We consider the C1-open set \(\cal{V}\) of partially hyperbolic diffeomorphisms on the space \(\mathbb{T}^{2}\times\mathbb{T}^{2}\) whose non-wandering set is not stable, introduced by M. Shub in [57]. Firstly, we show that the non-wandering set of each diffeormorphism in \(\cal{V}\) is a limit of horseshoes in the sense of entropy. Afterwards, we establish the existence of a C2-open set \(\cal{U}\) of C2-diffeomorphisms in \(\cal{V}\) and of a C2-residual subset ℜ of \(\cal{U}\) such that any diffeomorphism in ℜ has equal topological and periodic entropies, is asymptotic per-expansive, has a sub-exponential growth rate of the periodic orbits and admits a principal strongly faithful symbolic extension with embedding.

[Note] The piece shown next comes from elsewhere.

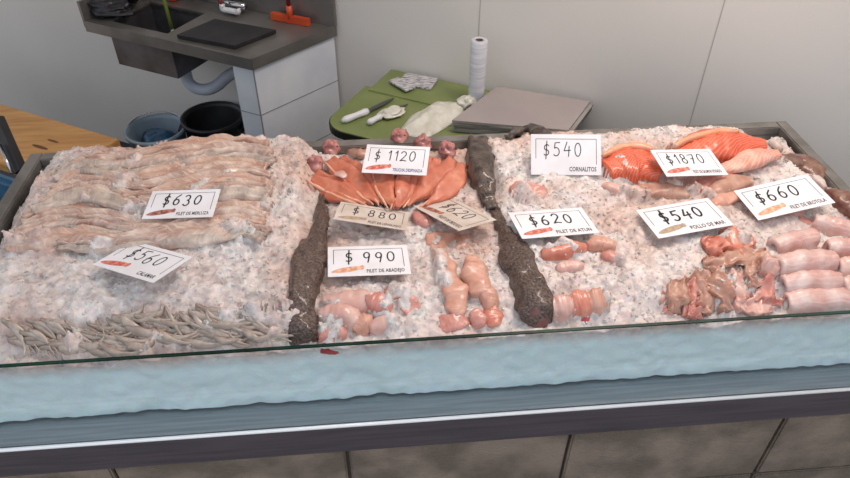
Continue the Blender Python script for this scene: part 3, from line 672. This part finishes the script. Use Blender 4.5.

Besides, such a diffeomorphism has a unique probability measure with maximal entropy describing the distribution of periodic orbits. Under an additional assumption, we prove that the skew-products in \(\cal{U}\) preserve a unique ergodic SRB measure, which is physical, whose basin has full Lebesgue measure and which coincides with the measure with maximal entropy.